8.45am – a rushed start this morning with a 9.00am lecture followed by a teaching lab session at Dublin City University.

My job description is a university physics lecturer. However, I am involved in an active research group in studying nanostructured semiconductors. 

Certainly that is a mouthful, and not a good thing to try to rhyme off the cuff on Monday morning! Nanostructures are materials systems, which have structured features on the scale of 100nm or less (less than 1000 times the width of a human hair!).

After lunch I meet with my research group (one postgraduate student and one postdoctoral fellow). 

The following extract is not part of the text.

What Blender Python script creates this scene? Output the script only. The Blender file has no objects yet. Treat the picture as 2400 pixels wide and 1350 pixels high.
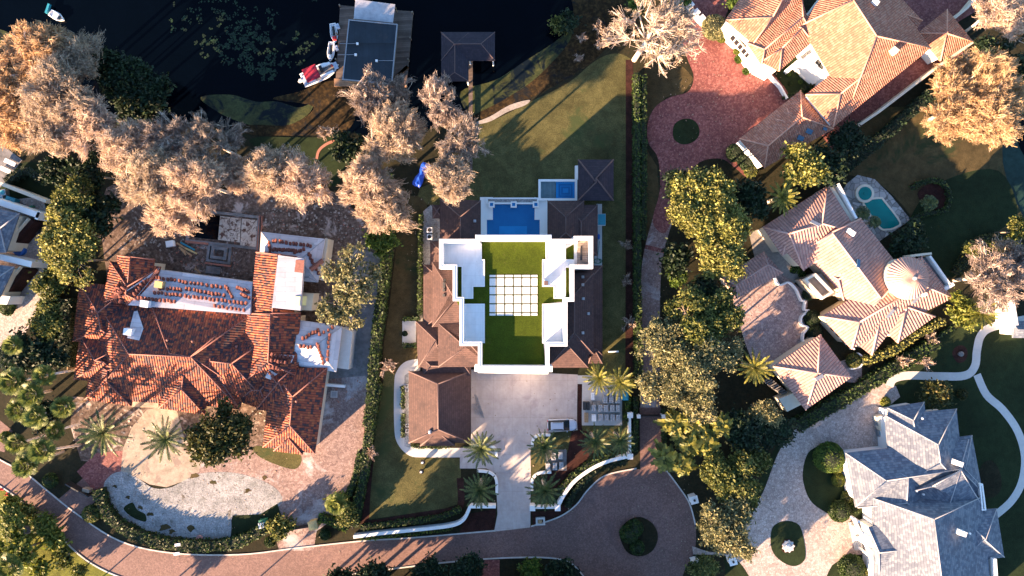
import bpy, bmesh, math, random
import numpy as np
from mathutils import Vector, Matrix
from mathutils.bvhtree import BVHTree
from mathutils.geometry import delaunay_2d_cdt
random.seed(7); rng = np.random.default_rng(7)
S = 14.0; H = 115.0; CX, CY = 1200.0, 675.0
R = math.radians
scn = bpy.context.scene; COL = scn.collection
# ---------------------------------------------------------------- camera
cd = bpy.data.cameras.new('camera'); cam = bpy.data.objects.new('camera', cd); COL.objects.link(cam)
cam.location = (0, 0, H); cam.rotation_euler = (0, 0, 0)
cd.sensor_width = 36; cd.lens = 36 * H / (2400 / S); cd.clip_start = 1; cd.clip_end = 3000
scn.camera = cam
# ---------------------------------------------------------------- light
EL = R(15.5); AZ = R(221)            # direction towards the sun, anticlockwise from +x (lower left of the picture)
sd = Vector((math.cos(AZ) * math.cos(EL), math.sin(AZ) * math.cos(EL), math.sin(EL)))
w = bpy.data.worlds.new('World'); scn.world = w; w.use_nodes = True
nt = w.node_tree; bg = nt.nodes['Background']
sky = nt.nodes.new('ShaderNodeTexSky'); sky.sky_type = 'NISHITA'; sky.sun_disc = False
sky.sun_elevation = EL; sky.sun_rotation = math.atan2(sd.x, sd.y); sky.air_density = 1.0; sky.dust_density = .6; sky.ozone_density = 3.0
nt.links.new(sky.outputs[0], bg.inputs[0]); bg.inputs[1].default_value = 0.07
ld = bpy.data.lights.new('sun', 'SUN'); sun = bpy.data.objects.new('sun', ld); COL.objects.link(sun)
ld.energy = 5.0; ld.angle = R(0.5); ld.color = (1.0, 0.66, 0.40)
sun.rotation_euler = sd.to_track_quat('Z', 'Y').to_euler(); sun.location = (-60, -60, 60)
scn.view_settings.view_transform = 'Standard'; scn.view_settings.look = 'None'
scn.view_settings.exposure = 3.0; scn.view_settings.gamma = 1
# ---------------------------------------------------------------- helpers
def at(px, py, z=0.0):
    k = (H - z) / H / S
    return Vector(((px - CX) * k, (CY - py) * k, z))
def up(o):
    v = Vector((0, 0, 0))
    while o is not None: v += Vector(o.location); o = o.parent
    return v
def tag(o, label=None, cat=None, group=None, kind=None):
    if label: o['label'] = label
    if cat: o['category'] = cat
    if group: o['group'] = group
    if kind: o['kind'] = kind
    return o
def thing(name, label, cat, loc=(0, 0, 0), group=None, rz=0):
    o = bpy.data.objects.new(name, None); COL.objects.link(o); o.empty_display_size = .3
    o.location = loc; o.rotation_euler = (0, 0, rz)
    return tag(o, label, cat, group)
def link(name, me, parent=None, loc=(0, 0, 0)):
    o = bpy.data.objects.new(name, me); COL.objects.link(o); o.location = loc
    if parent is not None: o.parent = parent
    return o
def dup(root, loc, rz=0, sc=1, label=None, group=None):
    def cp(o, par):
        c = o.copy(); COL.objects.link(c); c.parent = par
        for ch in kids.get(o.name, []): cp(ch, c)
        return c
    kids = {}
    def walk(o):
        kids[o.name] = list(o.children)
        for ch in o.children: walk(ch)
    walk(root)
    r = cp(root, None); r.location = loc; r.rotation_euler = (0, 0, rz)
    r.scale = (sc, sc, sc) if not hasattr(sc, '__len__') else sc
    if label: r['label'] = label
    if group: r['group'] = group
    return r
class MB:
    def __init__(s): s.v = []; s.f = []
    def add(s, vs, fs):
        n = len(s.v); s.v += [tuple(v) for v in vs]; s.f += [tuple(i + n for i in f) for f in fs]; return s
    def box(s, c, d, rz=0, taper=1.0, rot=None):
        hx, hy, hz = d[0] / 2, d[1] / 2, d[2] / 2
        m = rot if rot is not None else Matrix.Rotation(rz, 3, 'Z')
        vs = []
        for z, t in ((-hz, 1), (hz, taper)):
            for x, y in ((-hx, -hy), (hx, -hy), (hx, hy), (-hx, hy)):
                vs.append(Vector(c) + m @ Vector((x * t, y * t, z)))
        return s.add(vs, [(3, 2, 1, 0), (4, 5, 6, 7), (0, 1, 5, 4), (1, 2, 6, 5), (2, 3, 7, 6), (3, 0, 4, 7)])
    def bx(s, x0, x1, y0, y1, z0, z1): return s.box(((x0 + x1) / 2, (y0 + y1) / 2, (z0 + z1) / 2), (x1 - x0, y1 - y0, z1 - z0))
    def prism(s, pts, z0, z1):
        # pts: world xy ; z0,z1 numbers
        p = [(a[0], a[1]) for a in pts]
        if sum(p[i - 1][0] * p[i][1] - p[i][0] * p[i - 1][1] for i in range(len(p))) < 0: p = p[::-1]
        n = len(p)
        vs = [(x, y, z0) for x, y in p] + [(x, y, z1) for x, y in p]
        return s.add(vs, [tuple(range(n))[::-1], tuple(range(n, 2 * n))] + [(i, (i + 1) % n, (i + 1) % n + n, i + n) for i in range(n)])
    def pprism(s, px, z0, z1): return s.prism([at(x, y, z1) for x, y in px], z0, z1)   # pixel outline read at height z1
    def tube(s, path, r, n=6, cap=True):
        path = [Vector(p) for p in path]; rr = r if hasattr(r, '__len__') else [r] * len(path)
        base = len(s.v)
        for i, p in enumerate(path):
            d = (path[min(i + 1, len(path) - 1)] - path[max(i - 1, 0)]).normalized()
            a = d.orthogonal().normalized() if abs(d.z) < .9 else Vector((1, 0, 0))
            if abs(d.z) < .9: a = d.cross(Vector((0, 0, 1))).normalized()
            b = d.cross(a).normalized()
            for k in range(n):
                t = 2 * math.pi * k / n
                s.v.append(tuple(p + (a * math.cos(t) + b * math.sin(t)) * rr[i]))
        for i in range(len(path) - 1):
            for k in range(n):
                a0 = base + i * n + k; a1 = base + i * n + (k + 1) % n
                s.f.append((a0, a1, a1 + n, a0 + n))
        if cap:
            s.f.append(tuple(base + k for k in range(n))[::-1]); e = base + (len(path) - 1) * n
            s.f.append(tuple(e + k for k in range(n)))
        return s
    def disc(s, c, prof, n=16, sx=1, sy=1):
        # lathe; prof [(r,z)]
        base = len(s.v)
        for r, z in prof:
            for k in range(n):
                t = 2 * math.pi * k / n; s.v.append((c[0] + r * sx * math.cos(t), c[1] + r * sy * math.sin(t), c[2] + z))
        for i in range(len(prof) - 1):
            for k in range(n):
                a0 = base + i * n + k; a1 = base + i * n + (k + 1) % n
                s.f.append((a0, a1, a1 + n, a0 + n))
        s.f.append(tuple(base + k for k in range(n))[::-1]); e = base + (len(prof) - 1) * n
        s.f.append(tuple(e + k for k in range(n)))
        return s
    def mesh(s, name, m, org=(0, 0, 0), smooth=False, uv=False):
        me = bpy.data.meshes.new(name); o = Vector(org)
        me.from_pydata([tuple(Vector(v) - o) for v in s.v], [], s.f)
        if m: me.materials.append(m)
        if smooth: me.shade_smooth()
        if uv: roof_uv(me)
        me.update(); return me
    def build(s, name, m, parent=None, smooth=False, uv=False, org=None):
        if parent is not None:
            return link(name, s.mesh(name, m, up(parent), smooth, uv), parent)
        if org is None:
            n = len(s.v); org = (sum(v[0] for v in s.v) / n, sum(v[1] for v in s.v) / n, min(v[2] for v in s.v))
        return link(name, s.mesh(name, m, org, smooth, uv), None, org)
def roof_uv(me):
    uvl = me.uv_layers.new(name='UVMap')
    for p in me.polygons:
        n = p.normal
        if abs(n.z) > .995 or abs(n.z) < .05: h = Vector((0, 1, 0)) if abs(n.z) > .5 else Vector((n.x, n.y, 0)).normalized()
        else: h = Vector((n.x, n.y, 0)).normalized()
        t = Vector((-h.y, h.x, 0)); dn = n.cross(t)
        for li in p.loop_indices:
            c = me.vertices[me.loops[li].vertex_index].co
            uvl.data[li].uv = (c.dot(t), c.dot(dn))
def smooth(pts, closed=True, k=5):
    n = len(pts); out = []
    P = [Vector((a[0], a[1])) for a in pts]
    for i in range(n if closed else n - 1):
        p0 = P[(i - 1) % n] if closed else P[max(i - 1, 0)]; p1 = P[i]
        p2 = P[(i + 1) % n]; p3 = P[(i + 2) % n] if closed else P[min(i + 2, n - 1)]
        for j in range(k):
            t = j / k
            out.append(.5 * ((2 * p1) + (p2 - p0) * t + (2 * p0 - 5 * p1 + 4 * p2 - p3) * t * t + (3 * p1 - p0 - 3 * p2 + p3) * t ** 3))
    if not closed: out.append(P[-1])
    return out
def ribbon(pts, wpx):
    P = [Vector((p[0], p[1])) for p in pts]; L = []; Rr = []
    for i, p in enumerate(P):
        d = (P[min(i + 1, len(P) - 1)] - P[max(i - 1, 0)]).normalized(); nn = Vector((-d.y, d.x))
        ww = wpx[min(i, len(wpx) - 1)] if hasattr(wpx, '__len__') else wpx
        L.append(p + nn * ww / 2); Rr.append(p - nn * ww / 2)
    return L, Rr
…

At present we are trying to understand how we can tailor the structure of zinc oxide nanorods so that we get nanorods growing on top of a network of nanowalls, as shown in the left hand panel of the figure below, rather than simply growing as separate little pillars (shown in right hand panel). The width of these little pillars is less than 100nm. 

The problem is; none of us know how to do it so that it works every time. We discuss the possible options, what might be going on and how we can control it. 

Actually this is the key to our research, trying to develop control of the growth processes so that we are confident in our methods. We need to understand the physics, some chemistry and some engineering to do this: we are at the interface of a number of disciplines.

Zinc oxide (yes, the stuff in skin creams) has great potential for use in next generation UV and white light sources for data storage, energy efficient lighting and displays. Nanostructures based on zinc oxide may produce exceptionally efficient device structures. Hence the large mouthful used earlier in describing my research work.

By 4.00pm I’m ready to have a cup of coffee and a chat with my friend and colleague, Paul van Kampen, whose research is concerned with the best ways to teach physics. We talk about everything, physics, research grants, families and football and everything in between. Paul often has useful insights about my work, and occasionally I can repay the favour.

At the end of the day, when things have quietened down I will do the usual things, answering emails, clearing forms on my desk, trying to finish off writing a research paper for a journal on some previous results from our lab, and prepare for the next day’s challenges!